* START STORED DATA *

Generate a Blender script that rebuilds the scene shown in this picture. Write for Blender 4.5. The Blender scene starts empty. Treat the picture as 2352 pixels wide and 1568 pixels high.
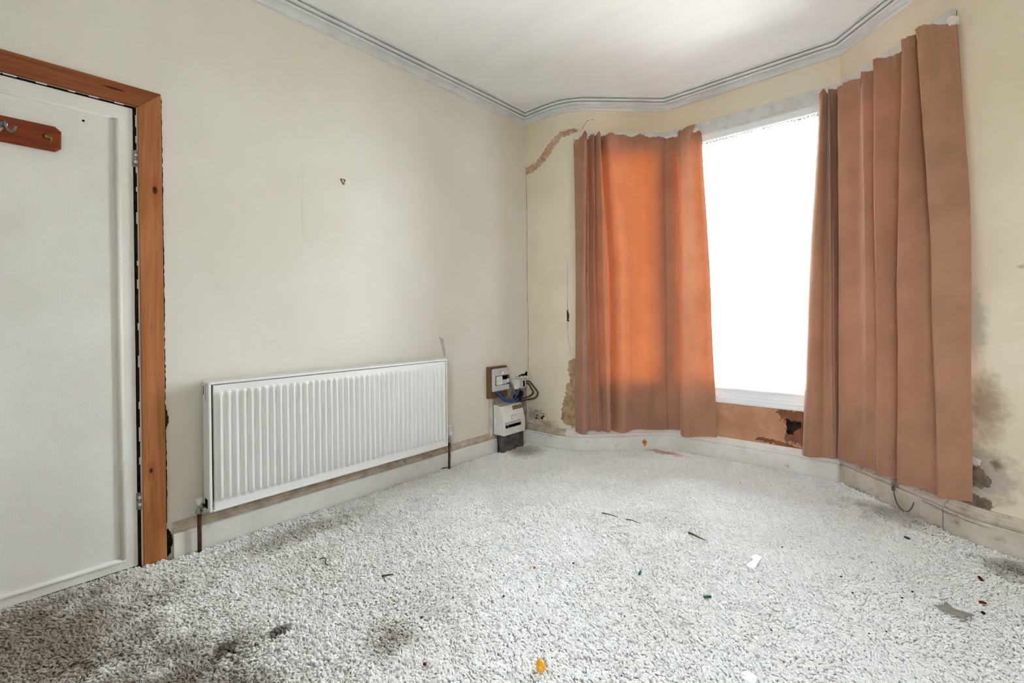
import bpy, bmesh, math, random
from mathutils import Vector, Matrix, noise as mnoise

sc = bpy.context.scene
COL = sc.collection
R = random.Random(7)

# ------------------------------------------------------------------ camera
F_PX, ROLL, CAM_H = 1054.0, 0.0123, 1.06
YAW = math.atan(944.0 / F_PX)                      # looking this far left of +Y
fw = Vector((-math.sin(YAW), math.cos(YAW), 0)); rt = Vector((math.cos(YAW), math.sin(YAW), 0)); up = Vector((0, 0, 1))
cr, sr = math.cos(ROLL), math.sin(ROLL)
cd = bpy.data.cameras.new('camera'); cam = bpy.data.objects.new('camera', cd); COL.objects.link(cam)
cx_, cy_ = rt * cr - up * sr, rt * sr + up * cr
cam.matrix_world = Matrix(((cx_.x, cy_.x, -fw.x, 0), (cx_.y, cy_.y, -fw.y, 0), (cx_.z, cy_.z, -fw.z, CAM_H), (0, 0, 0, 1)))
cd.sensor_width = 36.0; cd.lens = F_PX / 2352 * 36.0; cd.shift_y = -57.5 / 2352; cd.clip_start = 0.02
sc.camera = cam

# ------------------------------------------------------------------ sky, exposure
world = bpy.data.worlds.new('overcast_sky'); sc.world = world; world.use_nodes = True
bg = world.node_tree.nodes['Background']
_t = world.node_tree; _g = _t.nodes.new('ShaderNodeTexCoord'); _x = _t.nodes.new('ShaderNodeSeparateXYZ'); _r = _t.nodes.new('ShaderNodeMapRange'); _m = _t.nodes.new('ShaderNodeMix'); _m.data_type = 'RGBA'
_r.inputs[1].default_value = -0.08; _r.inputs[2].default_value = 0.02
_m.inputs[6].default_value = (0.52, 0.52, 0.50, 1); _m.inputs[7].default_value = (0.91, 0.97, 1.06, 1)     # pale ground, white overcast sky
_t.links.new(_g.outputs['Generated'], _x.inputs[0]); _t.links.new(_x.outputs['Z'], _r.inputs[0]); _t.links.new(_r.outputs[0], _m.inputs[0]); _t.links.new(_m.outputs[2], bg.inputs[0])
bg.inputs[1].default_value = 1.15
sc.view_settings.view_transform = 'Standard'; sc.view_settings.look = 'None'
sc.view_settings.gamma = 1.0; sc.view_settings.use_curve_mapping = False
sc.view_settings.exposure = 5.30
sc.cycles.max_bounces = 9; sc.cycles.diffuse_bounces = 6; sc.cycles.glossy_bounces = 3; sc.cycles.transmission_bounces = 4; sc.cycles.transparent_max_bounces = 8
sc.cycles.use_adaptive_sampling = True; sc.cycles.adaptive_threshold = 0.065; sc.cycles.adaptive_min_samples = 20
sc.cycles.sample_clamp_indirect = 12.0
sc.cycles.caustics_reflective = False; sc.cycles.caustics_refractive = False
def portal(name, loc, rz, w, h):
    l = bpy.data.lights.new(name, 'AREA'); l.shape = 'RECTANGLE'; l.size = w; l.size_y = h
    l.cycles.is_portal = True
    o = bpy.data.objects.new(name, l); COL.objects.link(o)
    o.matrix_world = Matrix.Translation(loc) @ Matrix.Rotation(rz, 4, 'Z') @ Matrix.Rotation(-math.pi / 2, 4, 'X')
    return o
portal('sky_portal_front', (-0.9525, 3.74, 1.46), 0.0, 1.30, 2.15)
portal('sky_portal_side', (-1.87, 3.46, 1.46), math.radians(45), 0.85, 2.15)
portal('sky_portal_flank', (-0.02, 3.46, 1.46), math.radians(-45), 0.85, 2.15)

portal('sky_portal_fill', (0.49, -1.76, 1.55), math.radians(180), 0.78, 1.0)  # guides sky light through the added rear window

# ------------------------------------------------------------------ material helpers
def L(c):
    return tuple(((v / 255) / 12.92 if v / 255 <= 0.04045 else ((v / 255 + 0.055) / 1.055) ** 2.4) for v in c) + (1,)
class NT:
    def __init__(s, name):
        s.m = bpy.data.materials.new(name); s.m.use_nodes = True; s.t = s.m.node_tree; s.t.nodes.clear()
        s.out = s.n('ShaderNodeOutputMaterial'); s.pos = None; s.cache = {}
    def n(s, typ, **kw):
        nd = s.t.nodes.new(typ)
        for k, v in kw.items(): setattr(nd, k, v)
        return nd
    def put(s, sock, v):
        if isinstance(v, bpy.types.NodeSocket): s.t.links.new(v, sock)
        else: sock.default_value = v
    def P(s):
        if s.pos is None: s.pos = s.n('ShaderNodeNewGeometry').outputs['Position']
        return s.pos
    def math(s, op, a, b=0.0, c=None, clamp=False):
        nd = s.n('ShaderNodeMath', operation=op, use_clamp=clamp); s.put(nd.inputs[0], a); s.put(nd.inputs[1], b)
        if c is not None: s.put(nd.inputs[2], c)
        return nd.outputs[0]
    def vmath(s, op, a, b):
        nd = s.n('ShaderNodeVectorMath', operation=op); s.put(nd.inputs[0], a); s.put(nd.inputs[1], b)
        return nd.outputs['Value'] if op in ('LENGTH', 'DOT_PRODUCT', 'DISTANCE') else nd.outputs['Vector']
    def noise(s, scale, detail=4, rough=0.55, stretch=(1, 1, 1), dist=0.0):
        key = (scale, detail, rough, stretch, dist)
        if key not in s.cache: s.cache[key] = s._noise(*key)
        return s.cache[key]
    def _noise(s, scale, detail, rough, stretch, dist):
        nd = s.n('ShaderNodeTexNoise'); nd.inputs['Scale'].default_value = scale; nd.inputs['Detail'].default_value = detail
        nd.inputs['Roughness'].default_value = rough; nd.inputs['Distortion'].default_value = dist
        s.put(nd.inputs['Vector'], s.vmath('MULTIPLY', s.P(), stretch)); return nd.outputs['Fac']
    def ramp(s, v, lo, hi):
        nd = s.n('ShaderNodeMapRange', interpolation_type='SMOOTHSTEP'); s.put(nd.inputs[0], v)
        nd.inputs[1].default_value = lo; nd.inputs[2].default_value = hi; return nd.outputs[0]
    def mix(s, f, a, b):
        nd = s.n('ShaderNodeMix', data_type='RGBA'); s.put(nd.inputs[0], f); s.put(nd.inputs[6], a); s.put(nd.inputs[7], b); return nd.outputs[2]
    def stain(s, base, c, r, col, strength=0.8, soft=0.5, nscale=9.0, namp=0.7):
        """blotch of its own outline at world point c with radii r"""
        v = s.vmath('DIVIDE', s.vmath('SUBTRACT', s.P(), c), r)
        d = s.vmath('LENGTH', v, (0, 0, 0))
        d = s.math('ADD', d, s.math('MULTIPLY', s.math('SUBTRACT', s.noise(8.0 if nscale < 12 else 24.0, 3, 0.6), 0.5), namp * 2))
        f = s.math('MULTIPLY', s.ramp(d, 1.0, 1.0 - soft), strength)
        return s.mix(f, base, col)
    def bump(s, h, strength, dist):
        b = s.n('ShaderNodeBump'); b.inputs['Strength'].default_value = strength; b.inputs['Distance'].default_value = dist
        s.put(b.inputs['Height'], h); return b.outputs[0]
    def principled(s, col, rough=0.6, metal=0.0, spec=0.3, normal=None, sheen=0.0):
        p = s.n('ShaderNodeBsdfPrincipled'); s.put(p.inputs['Base Color'], col); s.put(p.inputs['Roughness'], rough)
        p.inputs['Metallic'].default_value = metal; p.inputs['Specular IOR Level'].default_value = spec
        if sheen: p.inputs['Sheen Weight'].default_value = sheen; p.inputs['Sheen Roughness'].default_value = 0.4
        if normal is not None: s.t.links.new(normal, p.inputs['Normal'])
        return p
    def done(s, shader): s.t.links.new(shader.outputs[0] if hasattr(shader, 'outputs') else shader, s.out.inputs[0]); return s.m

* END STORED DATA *

Set down again, exactly, the lines of the material above from its first line to the one with "R = random.Random(7)", inclusive. Leave the pictures out.

Generate a Blender script that rebuilds the scene shown in this picture. Write for Blender 4.5. The Blender scene starts empty. Treat the picture as 2352 pixels wide and 1568 pixels high.
import bpy, bmesh, math, random
from mathutils import Vector, Matrix, noise as mnoise

sc = bpy.context.scene
COL = sc.collection
R = random.Random(7)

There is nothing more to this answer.